Mo Fan says that his intention was to compose an opera in the western style, but to introduce elements that would be familiar to his Shanghai audience. From the perspective of an opera-goer in London this strange mix of a western operatic sound with Chinese traditional music is at first disconcerting. The overture begins with a lush string sound reminiscent of Puccini but very soon the theme is repeated on the erhu, a Chinese stringed instrument that sounds very exotic in the setting of a London opera house.
The story is of a father, his two sons and his unhappy wife. The sons, Ping and Chong, are half-brothers and it is the revelation of the identity of Ping’s mother that sets the scene for the tragedy that overtakes the family. The role of Ping is sung by Han Peng who has a very fine tenor voice and who brings to the role as the tormented son real intensity and dramatic force. His acting style is out of tune with the style that we now expect on the opera stage in London – there is a lot of “striking poses”- but in the context of this production it works brilliantly.

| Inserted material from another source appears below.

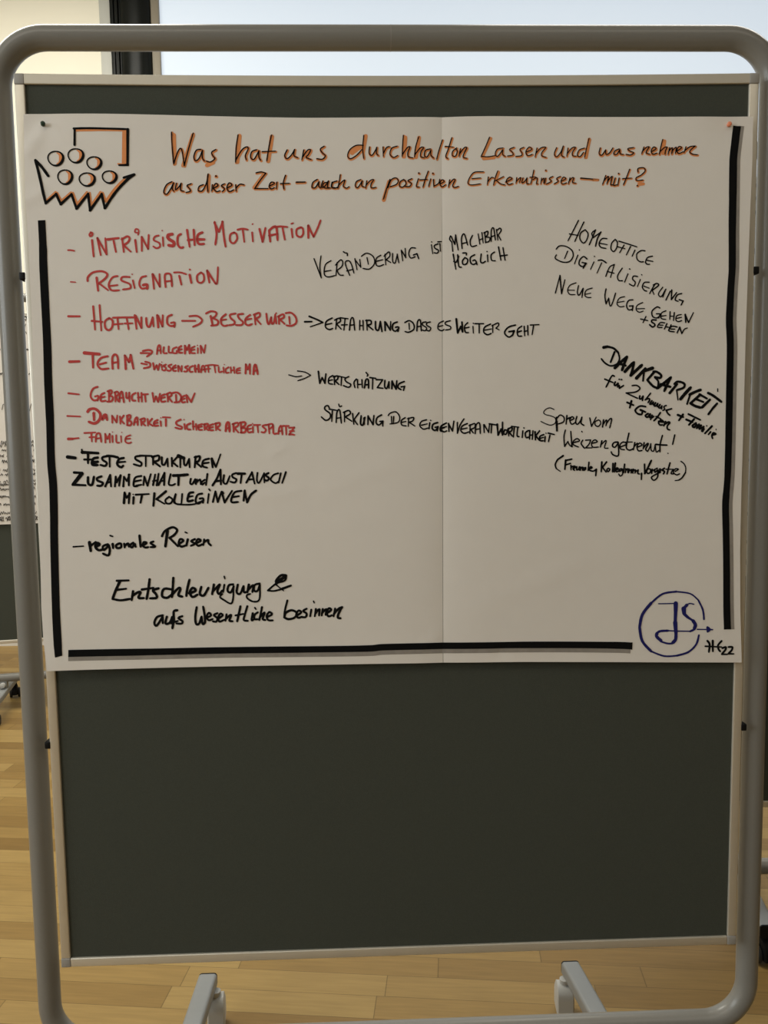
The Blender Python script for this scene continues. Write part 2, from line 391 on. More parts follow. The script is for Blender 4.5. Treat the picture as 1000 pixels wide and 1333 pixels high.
HEAD2 = [
 (B, 7.5, """103,325 75,340 59,378 75,392 98,360 112,330; 112,330 105,360 114,376; 128,333 122,368 143,350 152,333; 152,333 150,368 167,376; 207,335 185,345 197,360 203,375 180,382; 272,340 250,350 246,372 268,372 290,330 298,283; 298,283 294,330 298,377; 321,340 318,374; w10 340,293 343,295; w7.5 326,360 352,345 340,333 327,356 343,377 362,372; 387,335 370,345 387,362 375,377; 402,357 427,342 412,330 400,355 412,377 437,367; 447,340 450,374; 450,357 470,337 492,340;
 558,275 585,270 610,277; 610,277 580,315 550,360; 550,360 622,360; 628,347 657,332 640,325 628,345 638,362 657,355; 670,325 667,360; 716,288 704,330 708,362; 690,333 737,331; w9 775,325 822,324; w7.5 888,310 865,325 860,352 878,353 897,322; 897,322 896,345 907,357; 918,318 910,350 928,348 948,318; 948,318 944,350 954,356; 994,318 970,327 967,350 985,356 1002,350"""),
 (C, 8, """-18,390 -40,395 -48,415 -30,428 0,425; 12,388 8,420 30,425; 65,340 58,385 50,428; 52,412 78,385 95,375 90,395 85,415 105,428 122,418; 198,372 170,385 163,413 180,423 208,380; 208,380 205,412 222,420; 237,380 230,427; 232,410 260,378 282,373 265,402 268,425 297,422;
 388,370 367,430 345,500; 375,425 395,375 425,360 442,378 430,402 388,418; 478,370 455,385 450,412 470,420 492,400 487,378 475,372; 530,365 505,378 527,395 515,415 488,416; 573,365 560,412 578,418; w10 575,327 578,330; w8 637,315 617,370 603,418; 583,372 630,368; 653,365 640,412; w10 667,327 670,330; w8 672,368 674,412; 674,412 705,392 713,365; 715,395 742,380 728,368 714,392 728,414 752,400; 777,370 770,415; 772,400 800,368 812,372 797,405 808,420 834,413"""),
 (D, 8, """162,356 100,358 70,385 50,432 75,450 140,442; 80,405 142,400; 197,393 190,447; 193,428 220,397 237,400; 265,350 247,400 235,450; 240,425 307,390; 255,418 285,442 317,450; 322,430 367,407 350,395 327,420 342,447 372,440; 402,398 397,437; 400,425 425,400 432,402 422,432; 448,400 440,435 460,425 476,400; 476,400 475,440 492,442; 525,345 515,395 503,442; 498,395 540,393; 520,412 550,400 545,440 555,442; 582,402 575,442; 578,425 600,402 597,438; 612,402 604,442; w10 611,344 614,347; w8 662,390 637,405 652,425 615,445; 717,390 690,405 702,425 672,443; 722,425 757,407 740,395 722,422 732,445 762,436; 787,400 776,442; 778,428 802,400 814,402 805,432 830,438; w11 865,402 950,409"""),
 (E, 8, """190,345 170,402; 178,380 208,350 198,398; 202,383 232,350 222,402 240,405; 252,362 240,408 262,405; w9 273,331 276,334; w8 277,362 268,408; 345,305 322,365 305,405; 300,366 357,362; 400,322 400,300 435,295 446,315 420,342 388,360 393,378 432,375; w9 394,411 398,413"""),
]
HEAD_ORANGE = [(E, 10, "105,369 138,371"), (D, 11, "950,409 988,411"), (C, 14, "228,85 212,190; 140,195 190,160 210,165; 345,500 378,380; 485,95 478,220; 575,95 556,222"), (B, 12, "112,70 118,225; 215,70 160,235; 545,352 600,275; 465,72 455,215; 640,75 622,210; 300,290 296,372; 290,232 325,218"), (D, 12, "212,112 155,240; 160,257 238,252; 928,120 895,250; 268,355 240,440"), (E, 12, "82,105 62,225; 570,118 560,200; 404,398 432,396")]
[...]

There are fine performances too from Zhang Fantao as Ping’s naïve and innocent half-brother and from Ji Yunhui as the servant girl Sifeng. Zhang Jianlu as the dictatorial father Puyuan makes heavy weather of some of his music but invests his role with a sense of authority undermined by corruption that is key to the direction of the story. The outstanding performance though is by Xu Xiaoying as the unhappy wife, Fanyi, with a dark secret of her own. Xu has a superb soprano voice and an ability to bring dramatic truth to extreme emotional situations. The crisis that leads her to reveal the secret of Ping’s parentage brings from her beautiful singing in the midst of emotional turmoil, in the best tradition of Puccini heroines.

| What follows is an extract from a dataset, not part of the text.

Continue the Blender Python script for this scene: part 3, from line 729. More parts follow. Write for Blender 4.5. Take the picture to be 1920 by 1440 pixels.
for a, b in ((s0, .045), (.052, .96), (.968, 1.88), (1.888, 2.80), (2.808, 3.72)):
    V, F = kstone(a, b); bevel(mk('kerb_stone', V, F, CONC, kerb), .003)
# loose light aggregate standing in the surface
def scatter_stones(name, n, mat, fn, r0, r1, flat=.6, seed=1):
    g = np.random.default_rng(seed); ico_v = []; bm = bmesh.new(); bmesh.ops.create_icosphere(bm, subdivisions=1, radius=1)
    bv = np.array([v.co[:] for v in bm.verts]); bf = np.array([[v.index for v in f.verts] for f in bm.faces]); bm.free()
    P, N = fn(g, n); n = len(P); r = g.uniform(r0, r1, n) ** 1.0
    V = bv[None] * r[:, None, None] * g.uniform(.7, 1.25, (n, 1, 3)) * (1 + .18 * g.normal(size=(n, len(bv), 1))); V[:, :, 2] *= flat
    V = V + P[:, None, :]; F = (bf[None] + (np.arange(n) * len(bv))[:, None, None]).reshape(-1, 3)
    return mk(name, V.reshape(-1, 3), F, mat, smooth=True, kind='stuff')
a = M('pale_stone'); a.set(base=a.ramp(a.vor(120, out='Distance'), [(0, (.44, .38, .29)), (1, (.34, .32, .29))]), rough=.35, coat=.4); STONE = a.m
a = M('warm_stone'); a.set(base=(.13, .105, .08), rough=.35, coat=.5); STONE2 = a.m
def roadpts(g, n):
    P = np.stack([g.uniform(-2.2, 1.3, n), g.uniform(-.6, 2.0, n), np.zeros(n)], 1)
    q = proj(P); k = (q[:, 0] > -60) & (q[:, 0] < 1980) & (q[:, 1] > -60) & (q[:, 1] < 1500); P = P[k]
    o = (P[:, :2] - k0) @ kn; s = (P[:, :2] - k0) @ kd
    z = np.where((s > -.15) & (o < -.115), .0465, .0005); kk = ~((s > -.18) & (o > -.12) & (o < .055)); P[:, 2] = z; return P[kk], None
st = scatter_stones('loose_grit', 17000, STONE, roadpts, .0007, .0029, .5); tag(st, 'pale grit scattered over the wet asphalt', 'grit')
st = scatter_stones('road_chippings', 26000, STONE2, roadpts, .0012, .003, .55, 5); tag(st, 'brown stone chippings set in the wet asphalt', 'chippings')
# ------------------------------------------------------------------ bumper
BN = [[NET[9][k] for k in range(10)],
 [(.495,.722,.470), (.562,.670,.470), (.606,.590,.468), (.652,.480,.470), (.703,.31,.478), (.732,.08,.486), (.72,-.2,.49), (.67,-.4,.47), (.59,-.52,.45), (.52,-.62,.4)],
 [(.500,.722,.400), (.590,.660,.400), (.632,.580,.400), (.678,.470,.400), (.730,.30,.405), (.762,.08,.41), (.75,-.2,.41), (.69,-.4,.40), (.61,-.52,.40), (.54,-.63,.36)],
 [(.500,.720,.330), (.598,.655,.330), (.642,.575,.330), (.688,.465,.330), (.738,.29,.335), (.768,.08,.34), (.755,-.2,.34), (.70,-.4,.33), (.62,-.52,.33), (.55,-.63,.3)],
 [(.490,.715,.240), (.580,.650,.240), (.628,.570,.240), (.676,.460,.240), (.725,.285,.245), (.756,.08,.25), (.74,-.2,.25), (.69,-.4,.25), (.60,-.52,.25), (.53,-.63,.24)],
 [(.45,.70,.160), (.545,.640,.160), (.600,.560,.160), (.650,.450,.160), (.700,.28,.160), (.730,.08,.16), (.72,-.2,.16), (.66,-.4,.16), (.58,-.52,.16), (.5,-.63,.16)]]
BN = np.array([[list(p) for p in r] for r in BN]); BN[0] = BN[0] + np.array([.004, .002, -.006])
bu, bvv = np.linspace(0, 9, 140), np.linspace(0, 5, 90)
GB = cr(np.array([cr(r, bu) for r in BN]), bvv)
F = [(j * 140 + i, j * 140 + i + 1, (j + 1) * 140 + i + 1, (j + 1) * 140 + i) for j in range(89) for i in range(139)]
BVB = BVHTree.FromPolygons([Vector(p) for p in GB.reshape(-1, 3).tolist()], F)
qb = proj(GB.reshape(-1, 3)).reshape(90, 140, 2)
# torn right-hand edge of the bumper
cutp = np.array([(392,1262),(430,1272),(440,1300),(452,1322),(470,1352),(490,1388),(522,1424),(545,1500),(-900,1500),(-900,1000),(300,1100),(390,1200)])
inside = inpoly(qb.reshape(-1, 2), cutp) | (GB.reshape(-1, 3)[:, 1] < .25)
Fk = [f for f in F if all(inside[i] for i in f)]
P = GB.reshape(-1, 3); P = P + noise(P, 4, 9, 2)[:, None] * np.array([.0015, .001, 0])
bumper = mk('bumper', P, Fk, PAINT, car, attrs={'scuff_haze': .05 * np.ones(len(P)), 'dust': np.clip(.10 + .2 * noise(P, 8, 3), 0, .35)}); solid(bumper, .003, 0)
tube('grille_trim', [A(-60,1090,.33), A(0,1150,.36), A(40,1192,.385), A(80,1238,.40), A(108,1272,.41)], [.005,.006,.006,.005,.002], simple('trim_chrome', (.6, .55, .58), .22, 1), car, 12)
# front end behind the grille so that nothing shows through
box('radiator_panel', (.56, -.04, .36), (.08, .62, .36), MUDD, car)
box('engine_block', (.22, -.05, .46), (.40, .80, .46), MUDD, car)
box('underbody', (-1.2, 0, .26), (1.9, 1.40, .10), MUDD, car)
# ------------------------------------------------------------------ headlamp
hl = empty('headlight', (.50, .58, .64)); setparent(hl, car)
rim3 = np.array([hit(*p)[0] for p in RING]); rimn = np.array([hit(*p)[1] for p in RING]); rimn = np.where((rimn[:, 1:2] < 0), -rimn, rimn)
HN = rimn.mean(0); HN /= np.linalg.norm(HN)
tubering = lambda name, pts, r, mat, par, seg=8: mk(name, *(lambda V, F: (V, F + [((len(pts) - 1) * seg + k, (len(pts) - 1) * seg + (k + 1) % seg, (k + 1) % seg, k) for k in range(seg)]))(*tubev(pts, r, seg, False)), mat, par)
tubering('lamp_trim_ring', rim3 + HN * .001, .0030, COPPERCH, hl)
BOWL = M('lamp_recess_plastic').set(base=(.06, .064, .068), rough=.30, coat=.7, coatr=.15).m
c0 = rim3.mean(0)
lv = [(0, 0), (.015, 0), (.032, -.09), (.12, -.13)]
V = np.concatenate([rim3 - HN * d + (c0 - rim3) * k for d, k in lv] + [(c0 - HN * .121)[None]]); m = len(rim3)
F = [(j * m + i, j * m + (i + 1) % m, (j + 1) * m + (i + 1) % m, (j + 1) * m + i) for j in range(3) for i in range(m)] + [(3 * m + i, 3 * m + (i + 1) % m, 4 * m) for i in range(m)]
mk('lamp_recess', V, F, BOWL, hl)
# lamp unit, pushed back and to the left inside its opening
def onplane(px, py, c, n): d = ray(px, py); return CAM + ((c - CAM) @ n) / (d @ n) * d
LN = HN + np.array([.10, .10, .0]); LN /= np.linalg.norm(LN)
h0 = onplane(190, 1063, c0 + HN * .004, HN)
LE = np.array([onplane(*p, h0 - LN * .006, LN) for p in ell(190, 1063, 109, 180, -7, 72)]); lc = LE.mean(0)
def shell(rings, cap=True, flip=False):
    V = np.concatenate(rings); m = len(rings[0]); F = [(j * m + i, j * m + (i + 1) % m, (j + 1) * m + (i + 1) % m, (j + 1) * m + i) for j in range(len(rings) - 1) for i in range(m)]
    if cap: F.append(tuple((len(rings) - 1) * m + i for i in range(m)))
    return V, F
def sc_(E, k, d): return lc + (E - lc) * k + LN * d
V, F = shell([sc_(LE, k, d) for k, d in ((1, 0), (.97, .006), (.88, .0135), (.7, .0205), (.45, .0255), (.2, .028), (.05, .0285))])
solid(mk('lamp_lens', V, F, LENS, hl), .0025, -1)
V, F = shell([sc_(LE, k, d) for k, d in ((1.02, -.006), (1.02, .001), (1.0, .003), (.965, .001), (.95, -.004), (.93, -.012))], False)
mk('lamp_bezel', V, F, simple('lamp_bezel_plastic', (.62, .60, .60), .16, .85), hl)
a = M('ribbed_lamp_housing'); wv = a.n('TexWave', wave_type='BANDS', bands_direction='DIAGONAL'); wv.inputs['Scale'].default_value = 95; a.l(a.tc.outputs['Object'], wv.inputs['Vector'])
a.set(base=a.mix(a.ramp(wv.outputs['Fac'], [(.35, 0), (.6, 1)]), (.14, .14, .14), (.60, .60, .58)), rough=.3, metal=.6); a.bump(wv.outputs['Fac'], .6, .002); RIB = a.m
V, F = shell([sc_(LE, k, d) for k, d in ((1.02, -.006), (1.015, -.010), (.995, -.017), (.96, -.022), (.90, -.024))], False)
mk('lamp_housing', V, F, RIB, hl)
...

The music is a strange hybrid. Using the full resources of the standard opera orchestra it sounds sometimes like Puccini, sometimes like Bizet, and, in the storm scenes, reminds me of Britten. But the chord sequences are always surprising, rarely conforming to the cadences that sound usual to the western ear. As my ears attuned to this new musical style – and to the striking staging, making full use of video back projection and conjuring up visual effects with real dramatic impact – I was drawn in under the spell of a powerful musical imagination. A wonderful evening of world opera.